**SET TASK:**
Restate the records that follow word for word; no pictures should appear.

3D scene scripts
<<<<

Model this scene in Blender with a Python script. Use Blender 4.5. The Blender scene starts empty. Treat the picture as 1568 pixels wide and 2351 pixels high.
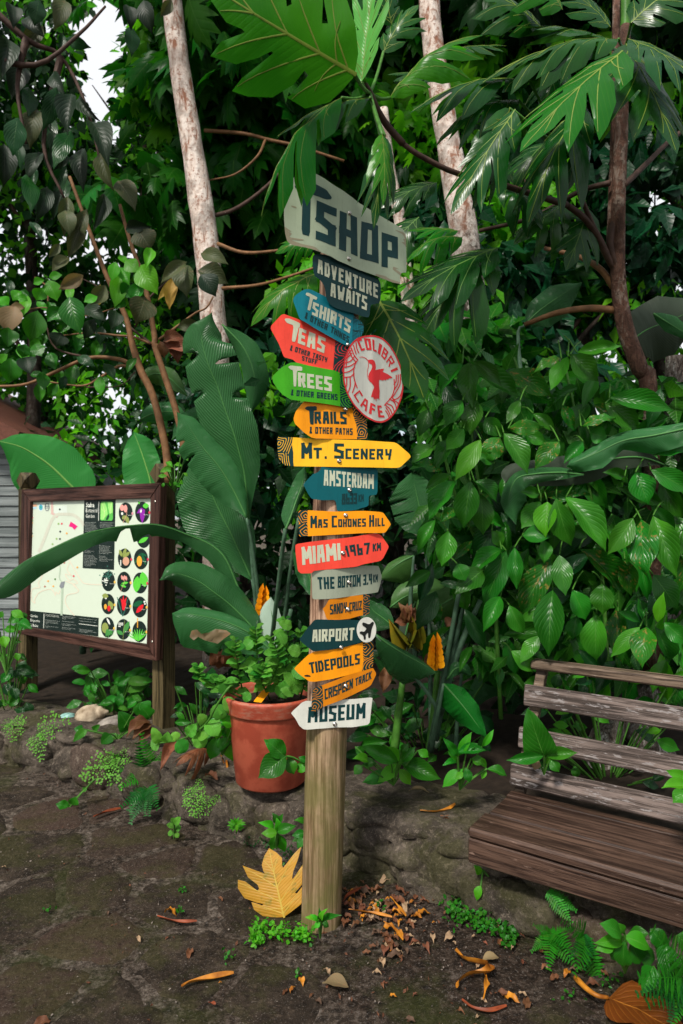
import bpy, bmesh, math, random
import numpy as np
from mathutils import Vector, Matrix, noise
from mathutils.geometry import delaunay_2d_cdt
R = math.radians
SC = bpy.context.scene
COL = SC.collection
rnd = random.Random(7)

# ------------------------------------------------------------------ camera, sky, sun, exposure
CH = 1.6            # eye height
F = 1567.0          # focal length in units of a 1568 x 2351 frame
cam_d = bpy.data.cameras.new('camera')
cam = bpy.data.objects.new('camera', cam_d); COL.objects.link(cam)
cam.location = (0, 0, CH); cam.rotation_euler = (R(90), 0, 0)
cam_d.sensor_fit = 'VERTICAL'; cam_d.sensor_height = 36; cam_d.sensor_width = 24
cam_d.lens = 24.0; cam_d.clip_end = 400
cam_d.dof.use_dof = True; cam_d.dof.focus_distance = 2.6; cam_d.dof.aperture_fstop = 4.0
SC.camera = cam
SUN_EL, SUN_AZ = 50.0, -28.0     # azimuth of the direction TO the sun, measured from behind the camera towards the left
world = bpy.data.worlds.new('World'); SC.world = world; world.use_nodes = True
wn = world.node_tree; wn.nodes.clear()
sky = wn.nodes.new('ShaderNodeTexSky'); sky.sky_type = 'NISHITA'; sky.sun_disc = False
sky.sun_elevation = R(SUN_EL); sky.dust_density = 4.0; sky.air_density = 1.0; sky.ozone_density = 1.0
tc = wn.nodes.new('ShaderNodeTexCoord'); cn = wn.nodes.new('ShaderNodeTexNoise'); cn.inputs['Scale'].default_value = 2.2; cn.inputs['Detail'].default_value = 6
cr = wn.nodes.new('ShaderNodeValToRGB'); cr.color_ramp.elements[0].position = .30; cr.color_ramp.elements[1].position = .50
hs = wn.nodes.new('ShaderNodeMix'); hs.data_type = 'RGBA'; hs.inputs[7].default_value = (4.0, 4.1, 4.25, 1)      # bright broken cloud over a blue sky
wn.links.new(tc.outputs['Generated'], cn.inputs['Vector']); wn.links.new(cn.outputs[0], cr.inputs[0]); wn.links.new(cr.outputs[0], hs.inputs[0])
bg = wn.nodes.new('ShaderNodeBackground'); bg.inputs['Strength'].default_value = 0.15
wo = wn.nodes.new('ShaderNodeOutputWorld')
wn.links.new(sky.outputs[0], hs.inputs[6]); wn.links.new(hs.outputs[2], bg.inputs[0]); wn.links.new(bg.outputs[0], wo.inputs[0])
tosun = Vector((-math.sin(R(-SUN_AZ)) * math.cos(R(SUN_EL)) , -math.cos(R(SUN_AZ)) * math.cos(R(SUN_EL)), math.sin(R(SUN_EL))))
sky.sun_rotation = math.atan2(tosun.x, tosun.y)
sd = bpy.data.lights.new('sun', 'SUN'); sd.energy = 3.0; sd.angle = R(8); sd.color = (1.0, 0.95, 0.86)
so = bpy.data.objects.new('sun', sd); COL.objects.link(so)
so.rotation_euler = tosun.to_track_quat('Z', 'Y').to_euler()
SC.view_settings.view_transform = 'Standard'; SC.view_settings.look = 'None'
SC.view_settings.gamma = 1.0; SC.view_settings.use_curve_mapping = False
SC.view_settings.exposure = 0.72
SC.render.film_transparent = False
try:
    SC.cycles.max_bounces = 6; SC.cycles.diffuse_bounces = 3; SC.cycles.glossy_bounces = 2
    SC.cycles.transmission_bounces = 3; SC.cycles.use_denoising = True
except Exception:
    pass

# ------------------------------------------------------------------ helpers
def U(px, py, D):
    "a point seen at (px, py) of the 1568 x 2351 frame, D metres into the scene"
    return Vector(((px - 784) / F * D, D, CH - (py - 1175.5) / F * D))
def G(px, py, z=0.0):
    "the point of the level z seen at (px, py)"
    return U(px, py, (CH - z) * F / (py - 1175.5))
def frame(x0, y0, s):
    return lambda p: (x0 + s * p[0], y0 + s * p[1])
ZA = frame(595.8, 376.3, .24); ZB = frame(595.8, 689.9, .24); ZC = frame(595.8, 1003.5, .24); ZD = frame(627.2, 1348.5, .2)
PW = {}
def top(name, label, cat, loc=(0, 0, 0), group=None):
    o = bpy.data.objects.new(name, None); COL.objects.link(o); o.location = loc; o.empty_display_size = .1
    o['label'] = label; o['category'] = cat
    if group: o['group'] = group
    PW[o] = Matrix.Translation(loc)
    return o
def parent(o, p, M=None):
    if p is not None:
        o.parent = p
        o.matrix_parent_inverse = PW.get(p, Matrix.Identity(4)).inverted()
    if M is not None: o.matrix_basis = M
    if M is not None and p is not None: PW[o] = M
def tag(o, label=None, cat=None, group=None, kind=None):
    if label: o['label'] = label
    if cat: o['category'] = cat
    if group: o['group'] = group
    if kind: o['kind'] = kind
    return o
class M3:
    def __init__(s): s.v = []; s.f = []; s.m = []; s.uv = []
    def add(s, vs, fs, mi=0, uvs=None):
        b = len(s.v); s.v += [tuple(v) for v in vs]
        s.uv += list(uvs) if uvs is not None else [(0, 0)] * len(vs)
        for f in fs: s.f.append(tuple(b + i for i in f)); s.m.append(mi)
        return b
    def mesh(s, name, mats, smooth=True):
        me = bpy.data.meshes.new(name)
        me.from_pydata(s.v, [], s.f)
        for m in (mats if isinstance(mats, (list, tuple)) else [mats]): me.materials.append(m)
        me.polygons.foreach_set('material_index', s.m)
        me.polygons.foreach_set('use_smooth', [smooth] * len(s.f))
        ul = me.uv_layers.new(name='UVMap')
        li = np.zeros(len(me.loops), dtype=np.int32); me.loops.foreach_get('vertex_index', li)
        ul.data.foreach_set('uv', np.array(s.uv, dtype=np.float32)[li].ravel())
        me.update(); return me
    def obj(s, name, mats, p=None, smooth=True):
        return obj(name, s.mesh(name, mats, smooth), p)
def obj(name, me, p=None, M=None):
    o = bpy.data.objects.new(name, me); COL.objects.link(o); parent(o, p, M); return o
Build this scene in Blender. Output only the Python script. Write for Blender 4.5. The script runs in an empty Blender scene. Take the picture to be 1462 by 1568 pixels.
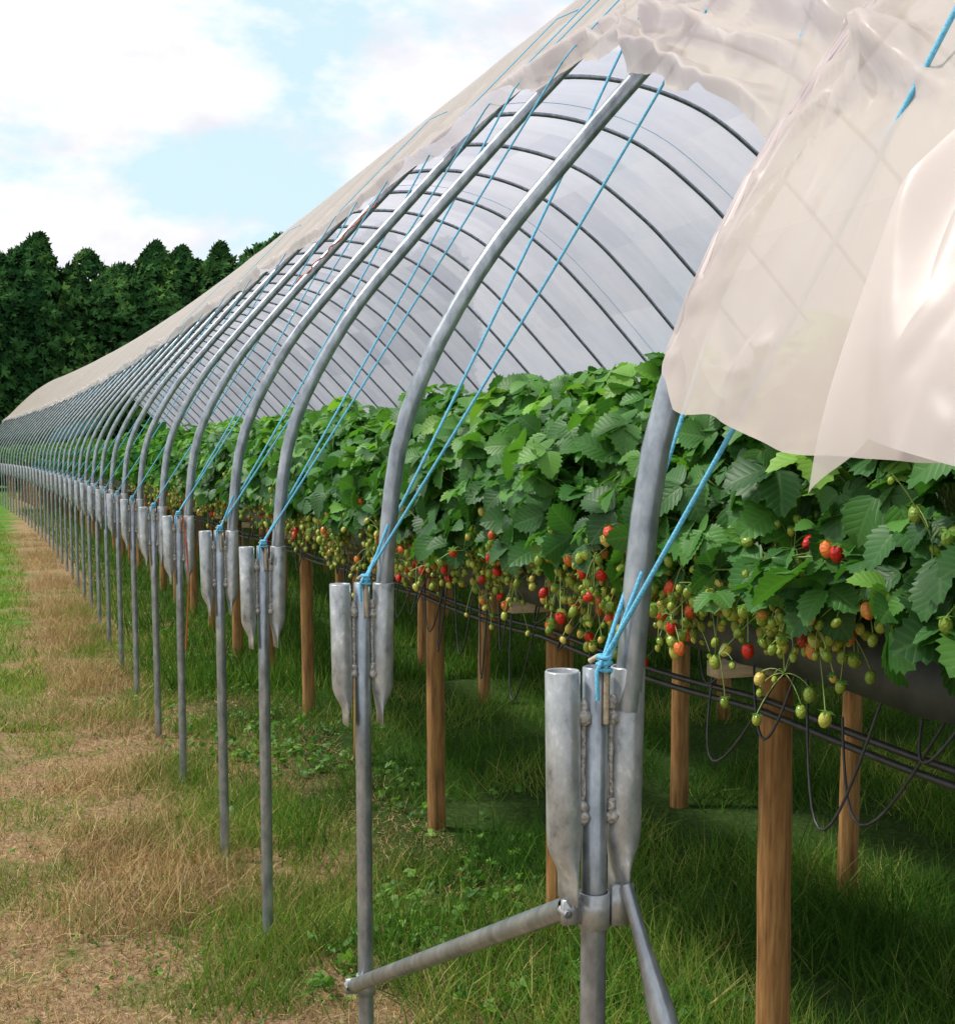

>>>>

**WRITTEN ANSWER:**
Model this scene in Blender with a Python script. Use Blender 4.5. The Blender scene starts empty. Treat the picture as 1568 pixels wide and 2351 pixels high.
import bpy, bmesh, math, random
import numpy as np
from mathutils import Vector, Matrix, noise
from mathutils.geometry import delaunay_2d_cdt
R = math.radians
SC = bpy.context.scene
COL = SC.collection
rnd = random.Random(7)

# ------------------------------------------------------------------ camera, sky, sun, exposure
CH = 1.6            # eye height
F = 1567.0          # focal length in units of a 1568 x 2351 frame
cam_d = bpy.data.cameras.new('camera')
cam = bpy.data.objects.new('camera', cam_d); COL.objects.link(cam)
cam.location = (0, 0, CH); cam.rotation_euler = (R(90), 0, 0)
cam_d.sensor_fit = 'VERTICAL'; cam_d.sensor_height = 36; cam_d.sensor_width = 24
cam_d.lens = 24.0; cam_d.clip_end = 400
cam_d.dof.use_dof = True; cam_d.dof.focus_distance = 2.6; cam_d.dof.aperture_fstop = 4.0
SC.camera = cam
SUN_EL, SUN_AZ = 50.0, -28.0     # azimuth of the direction TO the sun, measured from behind the camera towards the left
world = bpy.data.worlds.new('World'); SC.world = world; world.use_nodes = True
wn = world.node_tree; wn.nodes.clear()
sky = wn.nodes.new('ShaderNodeTexSky'); sky.sky_type = 'NISHITA'; sky.sun_disc = False
sky.sun_elevation = R(SUN_EL); sky.dust_density = 4.0; sky.air_density = 1.0; sky.ozone_density = 1.0
tc = wn.nodes.new('ShaderNodeTexCoord'); cn = wn.nodes.new('ShaderNodeTexNoise'); cn.inputs['Scale'].default_value = 2.2; cn.inputs['Detail'].default_value = 6
cr = wn.nodes.new('ShaderNodeValToRGB'); cr.color_ramp.elements[0].position = .30; cr.color_ramp.elements[1].position = .50
hs = wn.nodes.new('ShaderNodeMix'); hs.data_type = 'RGBA'; hs.inputs[7].default_value = (4.0, 4.1, 4.25, 1)      # bright broken cloud over a blue sky
wn.links.new(tc.outputs['Generated'], cn.inputs['Vector']); wn.links.new(cn.outputs[0], cr.inputs[0]); wn.links.new(cr.outputs[0], hs.inputs[0])
bg = wn.nodes.new('ShaderNodeBackground'); bg.inputs['Strength'].default_value = 0.15
wo = wn.nodes.new('ShaderNodeOutputWorld')
wn.links.new(sky.outputs[0], hs.inputs[6]); wn.links.new(hs.outputs[2], bg.inputs[0]); wn.links.new(bg.outputs[0], wo.inputs[0])
tosun = Vector((-math.sin(R(-SUN_AZ)) * math.cos(R(SUN_EL)) , -math.cos(R(SUN_AZ)) * math.cos(R(SUN_EL)), math.sin(R(SUN_EL))))
sky.sun_rotation = math.atan2(tosun.x, tosun.y)
sd = bpy.data.lights.new('sun', 'SUN'); sd.energy = 3.0; sd.angle = R(8); sd.color = (1.0, 0.95, 0.86)
so = bpy.data.objects.new('sun', sd); COL.objects.link(so)
so.rotation_euler = tosun.to_track_quat('Z', 'Y').to_euler()
SC.view_settings.view_transform = 'Standard'; SC.view_settings.look = 'None'
SC.view_settings.gamma = 1.0; SC.view_settings.use_curve_mapping = False
SC.view_settings.exposure = 0.72
SC.render.film_transparent = False
try:
    SC.cycles.max_bounces = 6; SC.cycles.diffuse_bounces = 3; SC.cycles.glossy_bounces = 2
    SC.cycles.transmission_bounces = 3; SC.cycles.use_denoising = True
except Exception:
    pass

# ------------------------------------------------------------------ helpers
def U(px, py, D):
    "a point seen at (px, py) of the 1568 x 2351 frame, D metres into the scene"
    return Vector(((px - 784) / F * D, D, CH - (py - 1175.5) / F * D))
def G(px, py, z=0.0):
    "the point of the level z seen at (px, py)"
    return U(px, py, (CH - z) * F / (py - 1175.5))
def frame(x0, y0, s):
    return lambda p: (x0 + s * p[0], y0 + s * p[1])
ZA = frame(595.8, 376.3, .24); ZB = frame(595.8, 689.9, .24); ZC = frame(595.8, 1003.5, .24); ZD = frame(627.2, 1348.5, .2)
PW = {}
def top(name, label, cat, loc=(0, 0, 0), group=None):
    o = bpy.data.objects.new(name, None); COL.objects.link(o); o.location = loc; o.empty_display_size = .1
    o['label'] = label; o['category'] = cat
    if group: o['group'] = group
    PW[o] = Matrix.Translation(loc)
    return o
def parent(o, p, M=None):
    if p is not None:
        o.parent = p
        o.matrix_parent_inverse = PW.get(p, Matrix.Identity(4)).inverted()
    if M is not None: o.matrix_basis = M
    if M is not None and p is not None: PW[o] = M
def tag(o, label=None, cat=None, group=None, kind=None):
    if label: o['label'] = label
    if cat: o['category'] = cat
    if group: o['group'] = group
    if kind: o['kind'] = kind
    return o
class M3:
    def __init__(s): s.v = []; s.f = []; s.m = []; s.uv = []
    def add(s, vs, fs, mi=0, uvs=None):
        b = len(s.v); s.v += [tuple(v) for v in vs]
        s.uv += list(uvs) if uvs is not None else [(0, 0)] * len(vs)
        for f in fs: s.f.append(tuple(b + i for i in f)); s.m.append(mi)
        return b
    def mesh(s, name, mats, smooth=True):
        me = bpy.data.meshes.new(name)
        me.from_pydata(s.v, [], s.f)
        for m in (mats if isinstance(mats, (list, tuple)) else [mats]): me.materials.append(m)
        me.polygons.foreach_set('material_index', s.m)
        me.polygons.foreach_set('use_smooth', [smooth] * len(s.f))
        ul = me.uv_layers.new(name='UVMap')
        li = np.zeros(len(me.loops), dtype=np.int32); me.loops.foreach_get('vertex_index', li)
        ul.data.foreach_set('uv', np.array(s.uv, dtype=np.float32)[li].ravel())
        me.update(); return me
    def obj(s, name, mats, p=None, smooth=True):
        return obj(name, s.mesh(name, mats, smooth), p)
def obj(name, me, p=None, M=None):
    o = bpy.data.objects.new(name, me); COL.objects.link(o); parent(o, p, M); return o
Build this scene in Blender. Output only the Python script. Write for Blender 4.5. The script runs in an empty Blender scene. Take the picture to be 1462 by 1568 pixels.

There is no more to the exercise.